● GOAL: Your task is to write out the complete listing exactly as it is shown.

● INPUT MATERIAL:
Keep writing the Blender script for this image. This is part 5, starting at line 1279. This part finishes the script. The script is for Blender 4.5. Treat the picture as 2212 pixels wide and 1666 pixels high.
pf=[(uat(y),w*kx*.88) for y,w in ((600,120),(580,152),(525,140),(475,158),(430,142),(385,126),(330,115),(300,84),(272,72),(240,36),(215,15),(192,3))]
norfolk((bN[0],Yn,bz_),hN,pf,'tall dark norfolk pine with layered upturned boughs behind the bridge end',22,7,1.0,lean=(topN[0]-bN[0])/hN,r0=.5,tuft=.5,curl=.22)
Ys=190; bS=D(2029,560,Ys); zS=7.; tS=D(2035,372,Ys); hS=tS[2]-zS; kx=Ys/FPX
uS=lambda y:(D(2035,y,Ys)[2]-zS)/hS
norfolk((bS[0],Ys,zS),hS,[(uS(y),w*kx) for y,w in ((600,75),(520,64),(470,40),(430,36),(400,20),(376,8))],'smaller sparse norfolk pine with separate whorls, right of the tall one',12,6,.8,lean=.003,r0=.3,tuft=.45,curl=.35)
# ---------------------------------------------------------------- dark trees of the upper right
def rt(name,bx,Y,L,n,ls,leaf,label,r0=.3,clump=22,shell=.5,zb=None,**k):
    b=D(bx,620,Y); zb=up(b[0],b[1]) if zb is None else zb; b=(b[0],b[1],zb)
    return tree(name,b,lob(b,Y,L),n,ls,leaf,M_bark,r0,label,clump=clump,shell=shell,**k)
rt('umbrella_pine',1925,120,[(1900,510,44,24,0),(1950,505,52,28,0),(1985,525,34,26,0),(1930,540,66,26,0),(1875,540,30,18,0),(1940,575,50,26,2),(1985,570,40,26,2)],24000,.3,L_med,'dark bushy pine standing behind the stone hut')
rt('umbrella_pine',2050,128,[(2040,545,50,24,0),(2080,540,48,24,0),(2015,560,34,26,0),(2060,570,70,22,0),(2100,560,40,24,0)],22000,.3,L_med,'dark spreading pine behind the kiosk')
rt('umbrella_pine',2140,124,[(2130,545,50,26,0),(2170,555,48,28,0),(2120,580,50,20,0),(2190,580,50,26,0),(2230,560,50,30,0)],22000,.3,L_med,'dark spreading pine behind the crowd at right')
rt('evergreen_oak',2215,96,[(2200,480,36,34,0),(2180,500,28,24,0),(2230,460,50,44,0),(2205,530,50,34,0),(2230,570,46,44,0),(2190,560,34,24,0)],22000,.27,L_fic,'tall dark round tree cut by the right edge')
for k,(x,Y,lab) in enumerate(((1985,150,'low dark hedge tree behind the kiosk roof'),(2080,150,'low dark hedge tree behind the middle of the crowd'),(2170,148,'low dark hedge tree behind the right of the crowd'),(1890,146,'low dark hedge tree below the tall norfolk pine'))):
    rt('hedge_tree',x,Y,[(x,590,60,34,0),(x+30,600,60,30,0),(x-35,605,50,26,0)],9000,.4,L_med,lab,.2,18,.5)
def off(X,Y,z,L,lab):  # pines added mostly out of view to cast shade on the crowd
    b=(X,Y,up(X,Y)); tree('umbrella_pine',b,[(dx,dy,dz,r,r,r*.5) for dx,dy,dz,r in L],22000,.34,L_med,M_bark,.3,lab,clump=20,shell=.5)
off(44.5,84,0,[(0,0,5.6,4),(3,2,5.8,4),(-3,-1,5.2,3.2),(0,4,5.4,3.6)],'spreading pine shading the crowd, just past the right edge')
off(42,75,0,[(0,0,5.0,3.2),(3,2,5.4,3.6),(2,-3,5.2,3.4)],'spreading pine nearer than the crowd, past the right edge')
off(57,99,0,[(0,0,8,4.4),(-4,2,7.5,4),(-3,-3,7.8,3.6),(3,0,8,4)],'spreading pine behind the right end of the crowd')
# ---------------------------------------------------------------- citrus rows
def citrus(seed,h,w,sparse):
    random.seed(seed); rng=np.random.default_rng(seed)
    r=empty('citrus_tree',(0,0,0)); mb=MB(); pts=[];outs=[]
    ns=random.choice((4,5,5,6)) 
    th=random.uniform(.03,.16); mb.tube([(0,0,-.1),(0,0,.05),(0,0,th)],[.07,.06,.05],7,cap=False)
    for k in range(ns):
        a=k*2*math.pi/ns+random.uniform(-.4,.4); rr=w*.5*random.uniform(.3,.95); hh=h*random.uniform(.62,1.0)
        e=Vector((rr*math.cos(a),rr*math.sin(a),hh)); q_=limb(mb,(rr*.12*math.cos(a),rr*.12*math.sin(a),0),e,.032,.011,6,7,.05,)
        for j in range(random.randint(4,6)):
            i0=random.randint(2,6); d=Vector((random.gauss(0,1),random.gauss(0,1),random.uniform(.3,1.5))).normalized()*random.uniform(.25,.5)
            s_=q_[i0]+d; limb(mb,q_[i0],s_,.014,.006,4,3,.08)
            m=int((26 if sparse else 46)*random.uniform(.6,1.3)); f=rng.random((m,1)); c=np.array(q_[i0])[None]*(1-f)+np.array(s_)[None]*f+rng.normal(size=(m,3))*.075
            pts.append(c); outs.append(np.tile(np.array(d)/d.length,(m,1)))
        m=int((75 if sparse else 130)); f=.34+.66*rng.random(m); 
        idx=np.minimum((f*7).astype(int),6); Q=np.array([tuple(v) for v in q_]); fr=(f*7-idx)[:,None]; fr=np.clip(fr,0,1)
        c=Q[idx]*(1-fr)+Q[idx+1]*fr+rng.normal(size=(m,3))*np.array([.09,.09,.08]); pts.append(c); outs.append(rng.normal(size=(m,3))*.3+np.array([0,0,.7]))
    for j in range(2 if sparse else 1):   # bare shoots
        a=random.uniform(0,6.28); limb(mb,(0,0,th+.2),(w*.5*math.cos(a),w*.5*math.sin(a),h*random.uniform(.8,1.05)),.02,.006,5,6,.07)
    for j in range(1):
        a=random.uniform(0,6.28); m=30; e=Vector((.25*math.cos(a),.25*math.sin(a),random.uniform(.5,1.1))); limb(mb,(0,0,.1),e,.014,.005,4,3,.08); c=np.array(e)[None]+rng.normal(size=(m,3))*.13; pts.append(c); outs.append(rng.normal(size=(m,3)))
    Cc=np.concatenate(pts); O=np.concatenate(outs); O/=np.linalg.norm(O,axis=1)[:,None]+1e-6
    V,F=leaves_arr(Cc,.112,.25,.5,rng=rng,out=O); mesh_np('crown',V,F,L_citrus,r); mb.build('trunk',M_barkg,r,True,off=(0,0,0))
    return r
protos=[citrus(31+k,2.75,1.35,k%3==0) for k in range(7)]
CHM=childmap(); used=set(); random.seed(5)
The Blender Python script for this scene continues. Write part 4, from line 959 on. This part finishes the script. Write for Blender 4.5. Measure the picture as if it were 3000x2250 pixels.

● CORRECT ANSWER:
Keep writing the Blender script for this image. This is part 5, starting at line 1279. This part finishes the script. The script is for Blender 4.5. Treat the picture as 2212 pixels wide and 1666 pixels high.
pf=[(uat(y),w*kx*.88) for y,w in ((600,120),(580,152),(525,140),(475,158),(430,142),(385,126),(330,115),(300,84),(272,72),(240,36),(215,15),(192,3))]
norfolk((bN[0],Yn,bz_),hN,pf,'tall dark norfolk pine with layered upturned boughs behind the bridge end',22,7,1.0,lean=(topN[0]-bN[0])/hN,r0=.5,tuft=.5,curl=.22)
Ys=190; bS=D(2029,560,Ys); zS=7.; tS=D(2035,372,Ys); hS=tS[2]-zS; kx=Ys/FPX
uS=lambda y:(D(2035,y,Ys)[2]-zS)/hS
norfolk((bS[0],Ys,zS),hS,[(uS(y),w*kx) for y,w in ((600,75),(520,64),(470,40),(430,36),(400,20),(376,8))],'smaller sparse norfolk pine with separate whorls, right of the tall one',12,6,.8,lean=.003,r0=.3,tuft=.45,curl=.35)
# ---------------------------------------------------------------- dark trees of the upper right
def rt(name,bx,Y,L,n,ls,leaf,label,r0=.3,clump=22,shell=.5,zb=None,**k):
    b=D(bx,620,Y); zb=up(b[0],b[1]) if zb is None else zb; b=(b[0],b[1],zb)
    return tree(name,b,lob(b,Y,L),n,ls,leaf,M_bark,r0,label,clump=clump,shell=shell,**k)
rt('umbrella_pine',1925,120,[(1900,510,44,24,0),(1950,505,52,28,0),(1985,525,34,26,0),(1930,540,66,26,0),(1875,540,30,18,0),(1940,575,50,26,2),(1985,570,40,26,2)],24000,.3,L_med,'dark bushy pine standing behind the stone hut')
rt('umbrella_pine',2050,128,[(2040,545,50,24,0),(2080,540,48,24,0),(2015,560,34,26,0),(2060,570,70,22,0),(2100,560,40,24,0)],22000,.3,L_med,'dark spreading pine behind the kiosk')
rt('umbrella_pine',2140,124,[(2130,545,50,26,0),(2170,555,48,28,0),(2120,580,50,20,0),(2190,580,50,26,0),(2230,560,50,30,0)],22000,.3,L_med,'dark spreading pine behind the crowd at right')
rt('evergreen_oak',2215,96,[(2200,480,36,34,0),(2180,500,28,24,0),(2230,460,50,44,0),(2205,530,50,34,0),(2230,570,46,44,0),(2190,560,34,24,0)],22000,.27,L_fic,'tall dark round tree cut by the right edge')
for k,(x,Y,lab) in enumerate(((1985,150,'low dark hedge tree behind the kiosk roof'),(2080,150,'low dark hedge tree behind the middle of the crowd'),(2170,148,'low dark hedge tree behind the right of the crowd'),(1890,146,'low dark hedge tree below the tall norfolk pine'))):
    rt('hedge_tree',x,Y,[(x,590,60,34,0),(x+30,600,60,30,0),(x-35,605,50,26,0)],9000,.4,L_med,lab,.2,18,.5)
def off(X,Y,z,L,lab):  # pines added mostly out of view to cast shade on the crowd
    b=(X,Y,up(X,Y)); tree('umbrella_pine',b,[(dx,dy,dz,r,r,r*.5) for dx,dy,dz,r in L],22000,.34,L_med,M_bark,.3,lab,clump=20,shell=.5)
off(44.5,84,0,[(0,0,5.6,4),(3,2,5.8,4),(-3,-1,5.2,3.2),(0,4,5.4,3.6)],'spreading pine shading the crowd, just past the right edge')
off(42,75,0,[(0,0,5.0,3.2),(3,2,5.4,3.6),(2,-3,5.2,3.4)],'spreading pine nearer than the crowd, past the right edge')
off(57,99,0,[(0,0,8,4.4),(-4,2,7.5,4),(-3,-3,7.8,3.6),(3,0,8,4)],'spreading pine behind the right end of the crowd')
# ---------------------------------------------------------------- citrus rows
def citrus(seed,h,w,sparse):
    random.seed(seed); rng=np.random.default_rng(seed)
    r=empty('citrus_tree',(0,0,0)); mb=MB(); pts=[];outs=[]
    ns=random.choice((4,5,5,6)) 
    th=random.uniform(.03,.16); mb.tube([(0,0,-.1),(0,0,.05),(0,0,th)],[.07,.06,.05],7,cap=False)
    for k in range(ns):
        a=k*2*math.pi/ns+random.uniform(-.4,.4); rr=w*.5*random.uniform(.3,.95); hh=h*random.uniform(.62,1.0)
        e=Vector((rr*math.cos(a),rr*math.sin(a),hh)); q_=limb(mb,(rr*.12*math.cos(a),rr*.12*math.sin(a),0),e,.032,.011,6,7,.05,)
        for j in range(random.randint(4,6)):
            i0=random.randint(2,6); d=Vector((random.gauss(0,1),random.gauss(0,1),random.uniform(.3,1.5))).normalized()*random.uniform(.25,.5)
            s_=q_[i0]+d; limb(mb,q_[i0],s_,.014,.006,4,3,.08)
            m=int((26 if sparse else 46)*random.uniform(.6,1.3)); f=rng.random((m,1)); c=np.array(q_[i0])[None]*(1-f)+np.array(s_)[None]*f+rng.normal(size=(m,3))*.075
            pts.append(c); outs.append(np.tile(np.array(d)/d.length,(m,1)))
        m=int((75 if sparse else 130)); f=.34+.66*rng.random(m); 
        idx=np.minimum((f*7).astype(int),6); Q=np.array([tuple(v) for v in q_]); fr=(f*7-idx)[:,None]; fr=np.clip(fr,0,1)
        c=Q[idx]*(1-fr)+Q[idx+1]*fr+rng.normal(size=(m,3))*np.array([.09,.09,.08]); pts.append(c); outs.append(rng.normal(size=(m,3))*.3+np.array([0,0,.7]))
    for j in range(2 if sparse else 1):   # bare shoots
        a=random.uniform(0,6.28); limb(mb,(0,0,th+.2),(w*.5*math.cos(a),w*.5*math.sin(a),h*random.uniform(.8,1.05)),.02,.006,5,6,.07)
    for j in range(1):
        a=random.uniform(0,6.28); m=30; e=Vector((.25*math.cos(a),.25*math.sin(a),random.uniform(.5,1.1))); limb(mb,(0,0,.1),e,.014,.005,4,3,.08); c=np.array(e)[None]+rng.normal(size=(m,3))*.13; pts.append(c); outs.append(rng.normal(size=(m,3)))
    Cc=np.concatenate(pts); O=np.concatenate(outs); O/=np.linalg.norm(O,axis=1)[:,None]+1e-6
    V,F=leaves_arr(Cc,.112,.25,.5,rng=rng,out=O); mesh_np('crown',V,F,L_citrus,r); mb.build('trunk',M_barkg,r,True,off=(0,0,0))
    return r
protos=[citrus(31+k,2.75,1.35,k%3==0) for k in range(7)]
CHM=childmap(); used=set(); random.seed(5)
The Blender Python script for this scene continues. Write part 4, from line 959 on. This part finishes the script. Write for Blender 4.5. Measure the picture as if it were 3000x2250 pixels.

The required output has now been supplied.